### WORK INSTRUCTIONS
Exactly as they appear, output all of the records. Skip any images.

[Raw records]

- - -

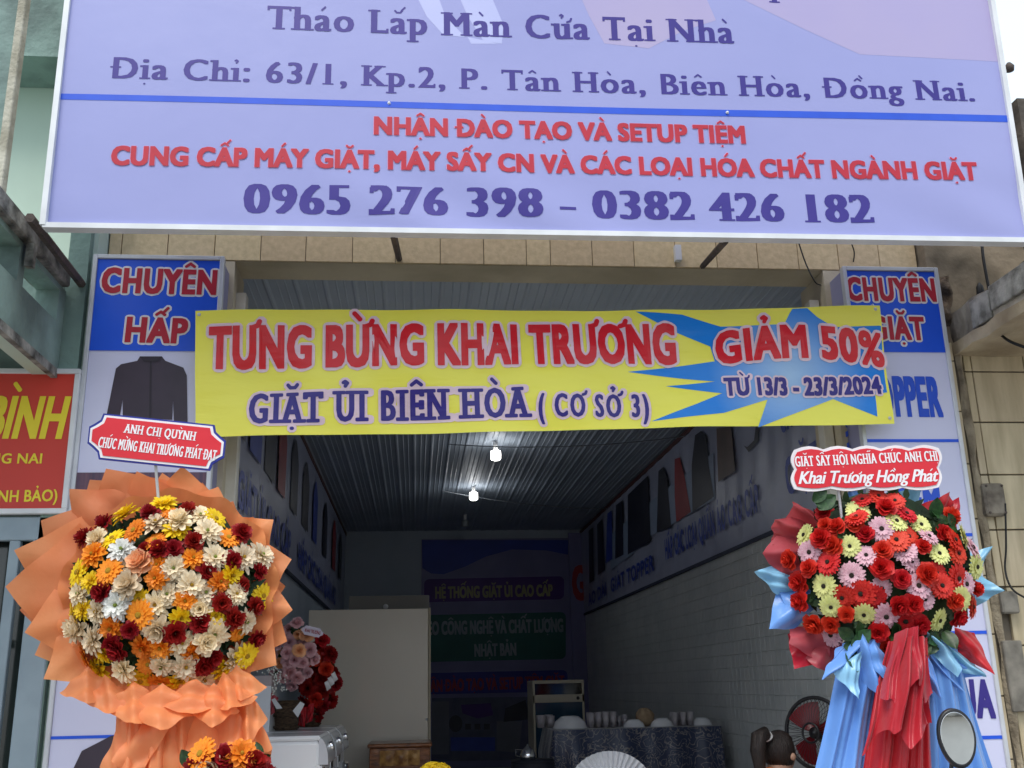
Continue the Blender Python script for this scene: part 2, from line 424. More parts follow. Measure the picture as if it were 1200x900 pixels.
# ------------------------------------------------------------------ the shop building
XL, XR, ZC, YB, ZF = -1.06, 2.5, 3.74, 10.5, 0.3
shop = thing('shop_building', (.6, .2, 0), 'open fronted laundry shop with beige tiled beam behind the big lavender sign', 'shop')
M_INW = mat('inner_wall_paint', (.42, .48, .55), (.37, .43, .50), 1.5, .75)
mb = MB(); mb.box(-1.63, XL, .2, YB, 0.02, 3.70); mb.build('side_wall', M_INW, shop)
mb = MB(); mb.box(XR, 2.83, .55, YB, 0.02, 3.70); mb.build('side_wall', M_INW, shop)
mb = MB(); mb.box(-1.63, 2.83, YB, YB + .2, 0.02, 3.9); mb.build('back_wall', M_INW, shop)
mb = MB(); mb.box(2.27, 2.83, .2, .55, 0.02, 3.705); mb.build('pillar', M_CREAM, shop)
mb = MB(); mb.box(-1.06, -.97, .2, .5, 0.02, 3.705); mb.build('pillar', M_CREAM, shop)
mb = MB(); mb.box(-1.63, 2.83, .215, .46, 3.71, 7.2); mb.build('front_beam', M_CREAM, shop)
mb = MB(); mb.box(-1.63, 2.83, .46, YB + .2, 3.93, 7.2); mb.build('upper_storey', M_CREAM, shop)
mb = MB(); mb.box(XL, XR, .2, YB, 0.02, ZF); mb.build('floor_slab', mat('floor_tile', (.66, .64, .60), (.6, .58, .55), 2, .25), shop)
mb = MB(); mb.box(-1.63, XL, .46, YB, 3.70, 3.92); mb.box(XR, 2.83, .46, YB, 3.70, 3.92); o = mb.build('wall_head', M_INW, shop); o['kind'] = 'stuff'
# beam tiles, cut to odd widths as in the photo
xs_ = [-1.63, -1.564, -1.326, -1.081, -.839, -.60, -.351, -.12, .123, .36, .595, .728, .961, 1.196, 1.43, 1.665, 1.9, 2.135, 2.37, 2.61, 2.83]
for row in range(5):
    z0 = 3.712 + row * .33
    for a, b in zip(xs_, xs_[1:]):
        if row > 3 and a > 2.4: continue
        mb = MB(); mb.box(a + .002, b - .002, .2 + random.uniform(-.001, .001), .214, z0, z0 + .327, bev=.0015); mb.build('tile', M_TILE, shop)
# corrugated ceiling panels running back into the shop
M_CEIL = mat('corrugated_sheet', (.40, .46, .54), (.34, .40, .48), 1.5, .55, metal=.05, bump=.05, bscale=3)
npan = 21; pw = (XR - XL) / npan
prof = [(0, 0), (.012, -.009), (.024, -.009), (.036, 0), (.078, 0), (.082, -.005), (.088, 0), (.124, 0), (.128, -.005), (.134, 0), (pw, 0)]
for i in range(npan):
    mb = MB(); x0 = XL + i * pw
    V = []
    for y in (.47, YB): V += [(x0 + px_, y, ZC + .02 + pz_) for px_, pz_ in prof]
    n = len(prof); mb.add(V, [(k, k + 1, n + k + 1, n + k) for k in range(n - 1)])
    mb.build('ceiling_panel', M_CEIL, shop)
mb = MB()
for xx in (XL + .015, XR - .015): mb.box(xx - .014, xx + .014, .5, YB, 3.69, 3.735)
mb.build('ceiling_trim', mat('maroon_trim', (.10, .03, .03), None, 4, .5), shop)
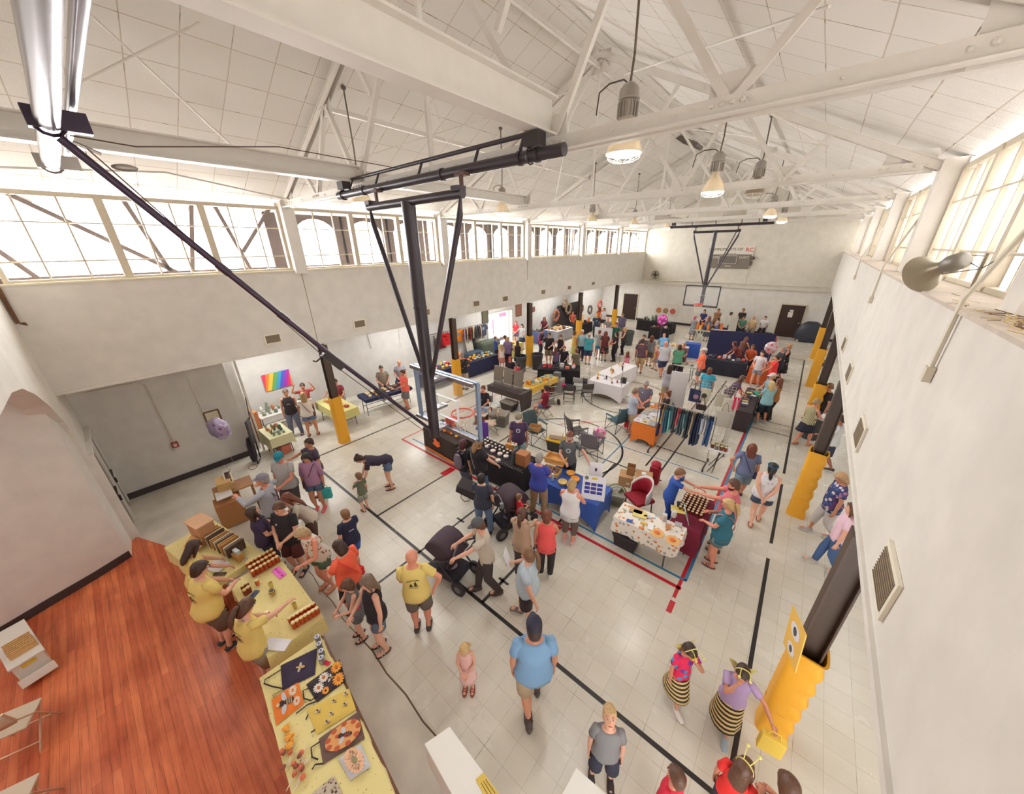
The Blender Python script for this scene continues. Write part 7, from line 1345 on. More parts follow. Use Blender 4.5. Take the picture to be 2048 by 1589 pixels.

- - -

### ANSWER TO THIS EXERCISE
Continue the Blender Python script for this scene: part 2, from line 424. More parts follow. Measure the picture as if it were 1200x900 pixels.
# ------------------------------------------------------------------ the shop building
XL, XR, ZC, YB, ZF = -1.06, 2.5, 3.74, 10.5, 0.3
shop = thing('shop_building', (.6, .2, 0), 'open fronted laundry shop with beige tiled beam behind the big lavender sign', 'shop')
M_INW = mat('inner_wall_paint', (.42, .48, .55), (.37, .43, .50), 1.5, .75)
mb = MB(); mb.box(-1.63, XL, .2, YB, 0.02, 3.70); mb.build('side_wall', M_INW, shop)
mb = MB(); mb.box(XR, 2.83, .55, YB, 0.02, 3.70); mb.build('side_wall', M_INW, shop)
mb = MB(); mb.box(-1.63, 2.83, YB, YB + .2, 0.02, 3.9); mb.build('back_wall', M_INW, shop)
mb = MB(); mb.box(2.27, 2.83, .2, .55, 0.02, 3.705); mb.build('pillar', M_CREAM, shop)
mb = MB(); mb.box(-1.06, -.97, .2, .5, 0.02, 3.705); mb.build('pillar', M_CREAM, shop)
mb = MB(); mb.box(-1.63, 2.83, .215, .46, 3.71, 7.2); mb.build('front_beam', M_CREAM, shop)
mb = MB(); mb.box(-1.63, 2.83, .46, YB + .2, 3.93, 7.2); mb.build('upper_storey', M_CREAM, shop)
mb = MB(); mb.box(XL, XR, .2, YB, 0.02, ZF); mb.build('floor_slab', mat('floor_tile', (.66, .64, .60), (.6, .58, .55), 2, .25), shop)
mb = MB(); mb.box(-1.63, XL, .46, YB, 3.70, 3.92); mb.box(XR, 2.83, .46, YB, 3.70, 3.92); o = mb.build('wall_head', M_INW, shop); o['kind'] = 'stuff'
# beam tiles, cut to odd widths as in the photo
xs_ = [-1.63, -1.564, -1.326, -1.081, -.839, -.60, -.351, -.12, .123, .36, .595, .728, .961, 1.196, 1.43, 1.665, 1.9, 2.135, 2.37, 2.61, 2.83]
for row in range(5):
    z0 = 3.712 + row * .33
    for a, b in zip(xs_, xs_[1:]):
        if row > 3 and a > 2.4: continue
        mb = MB(); mb.box(a + .002, b - .002, .2 + random.uniform(-.001, .001), .214, z0, z0 + .327, bev=.0015); mb.build('tile', M_TILE, shop)
# corrugated ceiling panels running back into the shop
M_CEIL = mat('corrugated_sheet', (.40, .46, .54), (.34, .40, .48), 1.5, .55, metal=.05, bump=.05, bscale=3)
npan = 21; pw = (XR - XL) / npan
prof = [(0, 0), (.012, -.009), (.024, -.009), (.036, 0), (.078, 0), (.082, -.005), (.088, 0), (.124, 0), (.128, -.005), (.134, 0), (pw, 0)]
for i in range(npan):
    mb = MB(); x0 = XL + i * pw
    V = []
    for y in (.47, YB): V += [(x0 + px_, y, ZC + .02 + pz_) for px_, pz_ in prof]
    n = len(prof); mb.add(V, [(k, k + 1, n + k + 1, n + k) for k in range(n - 1)])
    mb.build('ceiling_panel', M_CEIL, shop)
mb = MB()
for xx in (XL + .015, XR - .015): mb.box(xx - .014, xx + .014, .5, YB, 3.69, 3.735)
mb.build('ceiling_trim', mat('maroon_trim', (.10, .03, .03), None, 4, .5), shop)
The Blender Python script for this scene continues. Write part 7, from line 1345 on. More parts follow. Use Blender 4.5. Take the picture to be 2048 by 1589 pixels.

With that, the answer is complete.